▶ [Aim]:
Copy each line exactly. Leave nothing out.

────────

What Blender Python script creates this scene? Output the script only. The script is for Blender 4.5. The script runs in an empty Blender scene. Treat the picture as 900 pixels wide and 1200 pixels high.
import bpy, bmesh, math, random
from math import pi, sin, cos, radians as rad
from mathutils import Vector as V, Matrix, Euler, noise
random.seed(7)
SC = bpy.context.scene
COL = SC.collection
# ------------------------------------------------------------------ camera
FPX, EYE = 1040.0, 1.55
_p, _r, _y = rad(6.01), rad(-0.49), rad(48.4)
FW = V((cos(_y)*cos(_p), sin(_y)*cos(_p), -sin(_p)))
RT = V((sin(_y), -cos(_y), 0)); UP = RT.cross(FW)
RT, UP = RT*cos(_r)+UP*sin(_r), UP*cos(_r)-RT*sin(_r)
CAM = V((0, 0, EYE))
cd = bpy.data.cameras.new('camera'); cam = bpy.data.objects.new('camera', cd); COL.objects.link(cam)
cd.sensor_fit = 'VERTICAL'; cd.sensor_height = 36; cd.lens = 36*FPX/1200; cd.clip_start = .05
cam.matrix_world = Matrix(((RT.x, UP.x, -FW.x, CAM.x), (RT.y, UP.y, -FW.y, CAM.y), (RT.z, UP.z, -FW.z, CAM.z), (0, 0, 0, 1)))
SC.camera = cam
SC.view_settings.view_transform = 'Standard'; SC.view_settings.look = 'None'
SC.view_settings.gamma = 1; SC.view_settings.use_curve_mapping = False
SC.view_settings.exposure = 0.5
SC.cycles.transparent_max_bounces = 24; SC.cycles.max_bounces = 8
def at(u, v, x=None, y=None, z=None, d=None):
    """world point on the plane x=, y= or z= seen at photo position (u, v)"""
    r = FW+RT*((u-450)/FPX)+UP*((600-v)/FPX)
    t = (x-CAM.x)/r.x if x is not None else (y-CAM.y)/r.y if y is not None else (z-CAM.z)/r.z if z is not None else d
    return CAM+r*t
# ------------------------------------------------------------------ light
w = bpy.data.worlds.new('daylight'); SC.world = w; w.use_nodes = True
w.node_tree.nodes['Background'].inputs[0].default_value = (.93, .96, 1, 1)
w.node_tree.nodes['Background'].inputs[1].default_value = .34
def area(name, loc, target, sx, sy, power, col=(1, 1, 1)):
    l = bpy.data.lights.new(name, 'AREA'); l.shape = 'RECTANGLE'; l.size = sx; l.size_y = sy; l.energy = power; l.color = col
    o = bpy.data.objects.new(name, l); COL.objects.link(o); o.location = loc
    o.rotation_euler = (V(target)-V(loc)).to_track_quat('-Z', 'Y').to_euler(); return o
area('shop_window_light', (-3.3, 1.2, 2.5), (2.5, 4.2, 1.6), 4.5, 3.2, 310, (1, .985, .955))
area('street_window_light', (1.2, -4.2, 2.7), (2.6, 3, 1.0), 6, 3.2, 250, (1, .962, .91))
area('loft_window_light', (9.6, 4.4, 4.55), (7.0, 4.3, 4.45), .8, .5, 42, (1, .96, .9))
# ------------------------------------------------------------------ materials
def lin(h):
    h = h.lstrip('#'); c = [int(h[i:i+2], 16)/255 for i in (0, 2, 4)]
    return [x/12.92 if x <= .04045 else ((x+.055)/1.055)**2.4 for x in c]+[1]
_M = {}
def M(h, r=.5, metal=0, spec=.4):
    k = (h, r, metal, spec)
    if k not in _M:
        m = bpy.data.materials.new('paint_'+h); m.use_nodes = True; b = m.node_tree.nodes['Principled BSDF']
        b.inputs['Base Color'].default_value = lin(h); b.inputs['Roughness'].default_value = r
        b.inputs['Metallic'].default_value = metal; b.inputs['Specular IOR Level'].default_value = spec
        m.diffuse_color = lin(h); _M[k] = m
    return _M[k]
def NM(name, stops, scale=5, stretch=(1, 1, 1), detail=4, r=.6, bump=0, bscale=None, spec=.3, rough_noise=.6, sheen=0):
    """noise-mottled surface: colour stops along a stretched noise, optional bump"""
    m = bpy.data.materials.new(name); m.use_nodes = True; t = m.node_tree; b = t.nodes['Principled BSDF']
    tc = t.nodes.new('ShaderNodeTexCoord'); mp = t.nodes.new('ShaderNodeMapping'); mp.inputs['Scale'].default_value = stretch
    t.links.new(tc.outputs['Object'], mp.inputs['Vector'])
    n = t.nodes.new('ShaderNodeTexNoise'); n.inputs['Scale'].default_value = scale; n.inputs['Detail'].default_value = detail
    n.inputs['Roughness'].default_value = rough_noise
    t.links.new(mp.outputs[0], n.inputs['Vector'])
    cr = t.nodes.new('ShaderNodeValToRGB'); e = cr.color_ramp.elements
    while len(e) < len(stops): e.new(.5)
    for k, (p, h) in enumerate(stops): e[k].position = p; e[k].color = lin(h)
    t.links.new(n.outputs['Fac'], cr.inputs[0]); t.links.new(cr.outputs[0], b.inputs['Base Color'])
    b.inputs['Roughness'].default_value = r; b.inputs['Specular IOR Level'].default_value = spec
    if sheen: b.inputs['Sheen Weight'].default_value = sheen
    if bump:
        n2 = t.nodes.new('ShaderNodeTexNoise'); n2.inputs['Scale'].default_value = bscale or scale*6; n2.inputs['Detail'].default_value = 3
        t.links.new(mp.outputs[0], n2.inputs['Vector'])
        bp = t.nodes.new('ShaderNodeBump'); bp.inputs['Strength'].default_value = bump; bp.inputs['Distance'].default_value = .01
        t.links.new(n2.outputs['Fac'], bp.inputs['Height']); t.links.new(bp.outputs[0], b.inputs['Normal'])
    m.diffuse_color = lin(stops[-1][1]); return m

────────

▶ [Task response]:
What Blender Python script creates this scene? Output the script only. The script is for Blender 4.5. The script runs in an empty Blender scene. Treat the picture as 900 pixels wide and 1200 pixels high.
import bpy, bmesh, math, random
from math import pi, sin, cos, radians as rad
from mathutils import Vector as V, Matrix, Euler, noise
random.seed(7)
SC = bpy.context.scene
COL = SC.collection
# ------------------------------------------------------------------ camera
FPX, EYE = 1040.0, 1.55
_p, _r, _y = rad(6.01), rad(-0.49), rad(48.4)
FW = V((cos(_y)*cos(_p), sin(_y)*cos(_p), -sin(_p)))
RT = V((sin(_y), -cos(_y), 0)); UP = RT.cross(FW)
RT, UP = RT*cos(_r)+UP*sin(_r), UP*cos(_r)-RT*sin(_r)
CAM = V((0, 0, EYE))
cd = bpy.data.cameras.new('camera'); cam = bpy.data.objects.new('camera', cd); COL.objects.link(cam)
cd.sensor_fit = 'VERTICAL'; cd.sensor_height = 36; cd.lens = 36*FPX/1200; cd.clip_start = .05
cam.matrix_world = Matrix(((RT.x, UP.x, -FW.x, CAM.x), (RT.y, UP.y, -FW.y, CAM.y), (RT.z, UP.z, -FW.z, CAM.z), (0, 0, 0, 1)))
SC.camera = cam
SC.view_settings.view_transform = 'Standard'; SC.view_settings.look = 'None'
SC.view_settings.gamma = 1; SC.view_settings.use_curve_mapping = False
SC.view_settings.exposure = 0.5
SC.cycles.transparent_max_bounces = 24; SC.cycles.max_bounces = 8
def at(u, v, x=None, y=None, z=None, d=None):
    """world point on the plane x=, y= or z= seen at photo position (u, v)"""
    r = FW+RT*((u-450)/FPX)+UP*((600-v)/FPX)
    t = (x-CAM.x)/r.x if x is not None else (y-CAM.y)/r.y if y is not None else (z-CAM.z)/r.z if z is not None else d
    return CAM+r*t
# ------------------------------------------------------------------ light
w = bpy.data.worlds.new('daylight'); SC.world = w; w.use_nodes = True
w.node_tree.nodes['Background'].inputs[0].default_value = (.93, .96, 1, 1)
w.node_tree.nodes['Background'].inputs[1].default_value = .34
def area(name, loc, target, sx, sy, power, col=(1, 1, 1)):
    l = bpy.data.lights.new(name, 'AREA'); l.shape = 'RECTANGLE'; l.size = sx; l.size_y = sy; l.energy = power; l.color = col
    o = bpy.data.objects.new(name, l); COL.objects.link(o); o.location = loc
    o.rotation_euler = (V(target)-V(loc)).to_track_quat('-Z', 'Y').to_euler(); return o
area('shop_window_light', (-3.3, 1.2, 2.5), (2.5, 4.2, 1.6), 4.5, 3.2, 310, (1, .985, .955))
area('street_window_light', (1.2, -4.2, 2.7), (2.6, 3, 1.0), 6, 3.2, 250, (1, .962, .91))
area('loft_window_light', (9.6, 4.4, 4.55), (7.0, 4.3, 4.45), .8, .5, 42, (1, .96, .9))
# ------------------------------------------------------------------ materials
def lin(h):
    h = h.lstrip('#'); c = [int(h[i:i+2], 16)/255 for i in (0, 2, 4)]
    return [x/12.92 if x <= .04045 else ((x+.055)/1.055)**2.4 for x in c]+[1]
_M = {}
def M(h, r=.5, metal=0, spec=.4):
    k = (h, r, metal, spec)
    if k not in _M:
        m = bpy.data.materials.new('paint_'+h); m.use_nodes = True; b = m.node_tree.nodes['Principled BSDF']
        b.inputs['Base Color'].default_value = lin(h); b.inputs['Roughness'].default_value = r
        b.inputs['Metallic'].default_value = metal; b.inputs['Specular IOR Level'].default_value = spec
        m.diffuse_color = lin(h); _M[k] = m
    return _M[k]
def NM(name, stops, scale=5, stretch=(1, 1, 1), detail=4, r=.6, bump=0, bscale=None, spec=.3, rough_noise=.6, sheen=0):
    """noise-mottled surface: colour stops along a stretched noise, optional bump"""
    m = bpy.data.materials.new(name); m.use_nodes = True; t = m.node_tree; b = t.nodes['Principled BSDF']
    tc = t.nodes.new('ShaderNodeTexCoord'); mp = t.nodes.new('ShaderNodeMapping'); mp.inputs['Scale'].default_value = stretch
    t.links.new(tc.outputs['Object'], mp.inputs['Vector'])
    n = t.nodes.new('ShaderNodeTexNoise'); n.inputs['Scale'].default_value = scale; n.inputs['Detail'].default_value = detail
    n.inputs['Roughness'].default_value = rough_noise
    t.links.new(mp.outputs[0], n.inputs['Vector'])
    cr = t.nodes.new('ShaderNodeValToRGB'); e = cr.color_ramp.elements
    while len(e) < len(stops): e.new(.5)
    for k, (p, h) in enumerate(stops): e[k].position = p; e[k].color = lin(h)
    t.links.new(n.outputs['Fac'], cr.inputs[0]); t.links.new(cr.outputs[0], b.inputs['Base Color'])
    b.inputs['Roughness'].default_value = r; b.inputs['Specular IOR Level'].default_value = spec
    if sheen: b.inputs['Sheen Weight'].default_value = sheen
    if bump:
        n2 = t.nodes.new('ShaderNodeTexNoise'); n2.inputs['Scale'].default_value = bscale or scale*6; n2.inputs['Detail'].default_value = 3
        t.links.new(mp.outputs[0], n2.inputs['Vector'])
        bp = t.nodes.new('ShaderNodeBump'); bp.inputs['Strength'].default_value = bump; bp.inputs['Distance'].default_value = .01
        t.links.new(n2.outputs['Fac'], bp.inputs['Height']); t.links.new(bp.outputs[0], b.inputs['Normal'])
    m.diffuse_color = lin(stops[-1][1]); return m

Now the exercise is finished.